Toutes les projections étaient accessibles au public, et se répartissaient dans les 5 cinémas de la ville, l’auditorium du casino pour les films de la compétition officielle, et le musée d’art contemporain pour les rétrospectives gratuites. Pour la première fois cette année, il y a aussi eu une projection sur la plage. Près de 120 000 spectateurs se sont déplacés pendant la semaine du festival pour voir quelques uns des 400 films proposés dans les différentes sélections. Le public de Mar del Plata est très enthousiaste et très cinéphile et comme il est surtout local, certains films ne sont pas sous-titrés en anglais, ce qui est dommage pour les rares visiteurs non-hispanophones. On se console en remarquant qu’ici, le maïs soufflé qu’on mange au cinéma est appelé « pochoclos » et non par l’habituel vocable nord-américain… Toutes les séances étaient quasiment pleines et on voit peu de monde sortir, y compris pour des films très austères comme le dernier film de Chantal Akerman, No Home Movie ou Santa Teresa y otras historias de Nelson Carlo de los Santos Aria (Mexique), un film à la limite du vidéo art, sans trame narrative évidente, qui a obtenu le prix du meilleur film dans la sélection latino-américaine.
La sélection argentine étant doté de nombreux prix financiers (aide à la distribution, à la post-production, etc.), on comprend comment l’Argentine est devenu, au cours de ces dix dernières années, un pays de cinéma à part entière, tant sur le plan de la quantité que de la qualité. 17 films argentins étaient présentés et, parmi eux, de jolies surprises. Notamment Como funcionan casi todas las cosas, premier long-métrage de Fernando Salem qui a obtenu le prix du meilleur réalisateur dans la compétition argentine. Avec une belle photo, un ton à la fois poétique et burlesque, c’est le portrait d’une jeune femme en deuil de son père, à la recherche d’une mère disparue, racontée par une mise en scène pleine de surprises. Une jolie comédie dramatique, Camino a la Paz de Francisco Varone est la rencontre d’un jeune homme désinvolte et d’un vieux monsieur musulman, embarqué dans un long voyage où ils apprendront à se connaître et à montrer un pays aux facettes multiples. Dans un tout autre genre, Pequeno diccionario ilustrado de la electricidad de Carolina Rimini et Gustavo Caluppo. Citant au générique Foucault, Debord, Deleuze (toujours très populaires en Argentine) et Walter Benjamin, ce film mélange, sur un rythme extrêmement rapide des images d’archives, une trame narrative de fiction et une mise en scène presque hypnotique pour rappeler tout ce qu’on a pu faire avec l’électricité, des grands groupes industriels (le travail à la chaîne) à la naissance du cinéma commercial (capturer l’âme humaine) en passant par la littérature (Jules Verne).

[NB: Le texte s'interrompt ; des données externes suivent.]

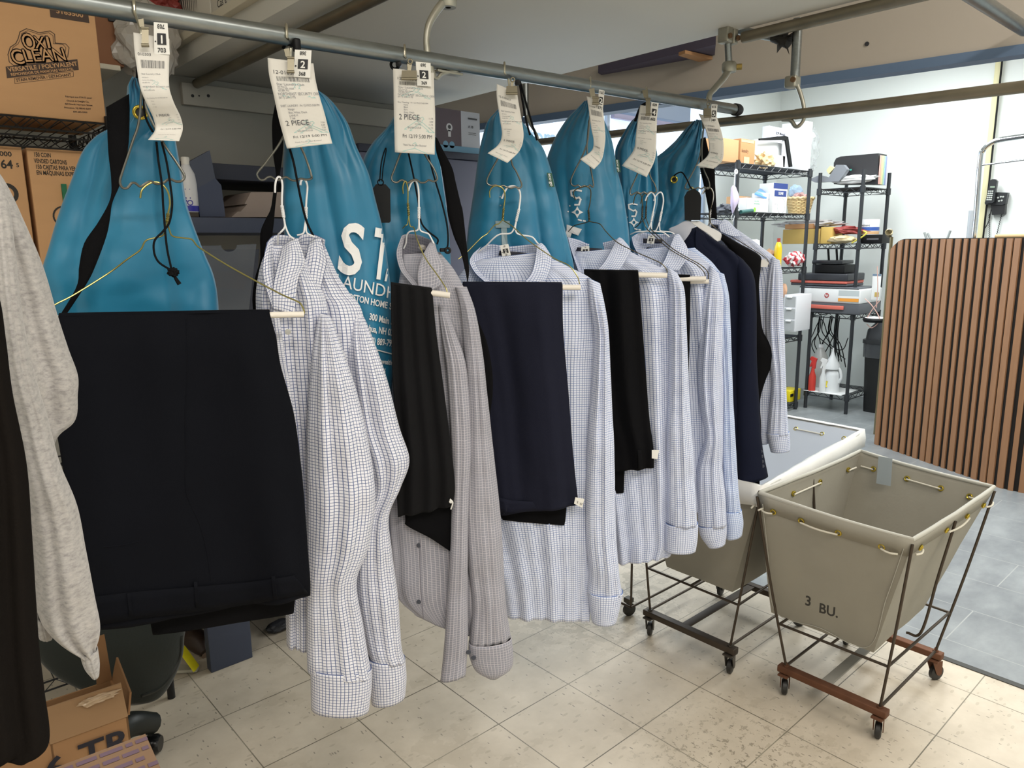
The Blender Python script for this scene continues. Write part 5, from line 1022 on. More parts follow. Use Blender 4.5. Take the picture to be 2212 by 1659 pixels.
bvt = [o for o in t.children if o.name.startswith('trouser_legs')][0]; bf = cast_fn(bvt, g, .1, 0, 0, (1, 0), (0, 1), 0)
bandon(bf, t, [(1377, 972), (1381, 972), (1385, 972)], [(1379, 1014), (1384, 1014), (1389, 1012)], 'belt_loop', blackt, .005, 6)
Sheet(g, [[(1408, 972, .062), (1424, 972, .062)], [(1408, 990, .062), (1420, 992, .062)]], 4, 4).build('paper_tag', cardm, t, .0006, False, label='small white paper tag')
# ------------------------------------------------------------------ order 6
g = G(1396)
group_hanger(1396, g, [(1401, 212), (1401, 230, -.003), (1398, 260, -.003)],
    [(1398, 260), (1390, 340), (1377, 376), (1367, 398), (1361, 413), (1363, 421), (1370, 418), (1377, 415), (1384, 418), (1391, 415), (1398, 418), (1406, 414), (1413, 417), (1418, 412), (1414, 398), (1403, 374), (1400, 320), (1399, 270)],
    'dark wire order hanger with four hooks on it, order tag 605', (1395, 211, 1405, 248))
receipt(g, [(1383, 227, 1420, 232, .030), (1378, 255, 1419, 258, .036), (1373, 295, 1418, 300, .046), (1368, 325, 1415, 343, .038), (1343, 358, 1397, 383, .036)],
    'wide curled laundry receipt reading 4 piece', ('4 PIECE', [('SHIRT LAUNDRY - Fri 12/19/25', .1), ('Hanger', .24), ('White, Check', .24), ('7 605', .24)], ['15.00', '0.00', '15.00', '15.00']), '12-010304')
number_tag(g, [(1407, 220), (1423, 223), (1418, 264), (1403, 261)], .038, '4', '605', 'number tag with 4 and 605 on the sixth order', top='609')
t, b = bag(1396, g, 'small teal laundry bag behind the 4 piece receipt, partly showing a white emblem', [
    (1376, 246, 1398, 250, -.06, .01), (1362, 262, 1404, 268, -.065, .02), (1348, 285, 1410, 290, -.07, .03), (1334, 312, 1416, 315, -.075, .04), (1329, 335, 1420, 340, -.08, .045), (1334, 390, 1422, 395, -.085, .05), (1340, 440, 1420, 440, -.09, .052), (1348, 490, 1410, 485, -.09, .05), (1352, 560, 1405, 550, -.09, .045), (1356, 620, 1400, 620, -.09, .03)],
    folds=((5, .006, .5, 1.6),), wrk=((16, .011), (44, .004)))
emblem(b, t, g, 1365, 440, .52)
MB().wire(spl([g(1398, 222, .0), g(1384, 232, 0), g(1372, 262, 0)], 14), .004, 7).build('drawcord', cordm, t, True)
for i, (dx, dy, o, lb) in enumerate([(0, 0, .0, 'front'), (18, -2, -.025, 'rear')]):
    coat_hanger('wire_hanger', g, 'white wire hanger inside the %s shirt of the sixth order' % lb, [(1394+dx, 434, o), (1398+dx, 424, o), (1406+dx, 416, o), (1412+dx, 420+dy, o), (1415+dx, 434, o), (1411+dx, 458, o)], [(1411+dx, 458, o), (1407+dx, 478, o)],
        [(1402+dx, 492, o), (1396+dx, 499, o), (1375+dx, 501, o-.006), (1362+dx, 506, o-.02)], [(1407+dx, 492, o), (1410+dx, 499, o), (1432+dx, 502, o), (1446+dx, 512, o)], whitew, .0018)
for i, (dx, dy, o, lb, tx) in enumerate([(0, 0, .05, 'upper', (1460, 602, 1525, 602)), (8, 8, .035, 'lower', (1466, 610, 1531, 608))]):
    coat_hanger('trouser_hanger', g, 'bronze wire hanger with the %s of two stacked white tubes' % lb, [(1368+dx*2, 440, .0), (1372+dx*2, 424, .0), (1378+dx*2, 418, .002), (1386+dx*1.5, 424, 0), (1388+dx, 445, 0)], [(1388+dx, 445, 0), (1387+dx, 470, 0)],
        [(1380, 485, -.01), (1372, 492, -.02)], [(1396+dx, 492, .0), (1412+dx, 508, .015), (1445+dx, 537, .03), (1480+dx, 558, .04), (1505+dx, 572, o), (1521+dx, 588, o), (tx[2]-1, tx[3]-2, o)], darkw, .0013, [(1380+dx, 604+dy*.6, o), (tx[2], tx[3], o)], .0068 if i == 0 else .0066)
t = collar_shirt(g, 'blue-checked white shirt in front with number paper in its collar, sixth order', chkB,
    [(1370, 540, 1470, 530, -.02, .01), (1366, 565, 1520, 560, -.02, .03), (1366, 610, 1552, 600, -.018, .04), (1375, 700, 1562, 700, -.01, .044), (1400, 850, 1562, 850, 0, .042), (1420, 1000, 1560, 1000, 0, .04), (1440, 1100, 1555, 1100, 0, .036)],
    [[(1535, 575, 1552, 590, .0, .014), (1520, 640, 1562, 640, .014, .022), (1512, 720, 1560, 720, .02, .028), (1506, 800, 1558, 800, .022, .03), (1512, 880, 1556, 880, .024, .032), (1522, 940, 1556, 940, .024, .032), (1506, 1010, 1560, 1010, .024, .03), (1505, 1070, 1566, 1070, .024, .03), (1509, 1136, 1569, 1130, .024, .03)]],
    [[(1508, 1134, 1569, 1128, .024, .031), (1514, 1158, 1569, 1150, .024, .031), (1530, 1180, 1566, 1172, .024, .028)]], None, [], folds=((5, .008, .2, 1.2), (9, .004, 1, -1.5)))
bigcollar(g, t, chkB, None, [[(1458, 508, .0), (1464, 505, -.002), (1470, 510, -.004)], [(1446, 535, .02), (1466, 530, .014), (1485, 538, .006)], [(1436, 560, .034), (1458, 560, .028), (1482, 560, .02)], [(1424, 580, .042), (1444, 584, .04), (1466, 585, .034)]],
    [[(1364, 512, -.03), (1382, 503, -.05), (1412, 505, -.052), (1440, 505, -.045), (1465, 506, -.01)], [(1368, 530, -.02), (1385, 525, -.052), (1412, 530, -.055), (1438, 528, -.045), (1450, 532, -.005)], [(1380, 555, .005), (1390, 558, -.03), (1410, 560, -.035), (1425, 560, -.03), (1436, 556, .01)], [(1385, 585, .02), (1395, 586, 0), (1405, 588, 0), (1415, 588, 0), (1426, 580, .02)]],
    [(1389, 515, -.034), (1432, 517, -.032), (1430, 526, -.032), (1389, 525, -.034)], [(1398, 534, -.034), (1417, 536, -.034), (1411, 549, -.032), (1391, 545, -.032)])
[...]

Dans la compétition internationale, c’est L’étreinte du serpent de Ciro Guerra (Colombie) qui est reparti avec le prix du meilleur film. Evocation du destin tragique des indiens d’Amazonie, ce film en noir et blanc rappelle les premières rencontres avec les Blancs, le choc des cultures différentes et la tentation de ne garder « que le pire des deux mondes ». Le prix du meilleur réalisateur a été attribué à Koza d’Ivan Ostrochovsky (Slovaquie), portrait rigoureux d’un ancien boxeur qui ne se laisse pas abattre malgré la misère ambiante et un froid de loups. Un premier long-métrage subtil et impressionnant ! Le jury international a décerné le prix de la meilleur interprétation masculine à tous les acteurs de El Club de Pablo Larrain, une récompense méritée pour un film qui dénonce les comportements de l’Eglise catholique au Chili et met en scène des hommes au jugement faussé, incapables de comprendre la portée de leurs actes. L’autre belle découverte dans cette sélection a été La Luz incidente d’Ariel Rotter, une âpreté rigoureuse et une excellente photo noir et blanc pour l’itinéraire d’une jeune veuve en proie aux pressions de son entourage, qui a reçu le prix Fipresci et le prix de la meilleur interprétation féminine pour Erica Rivas.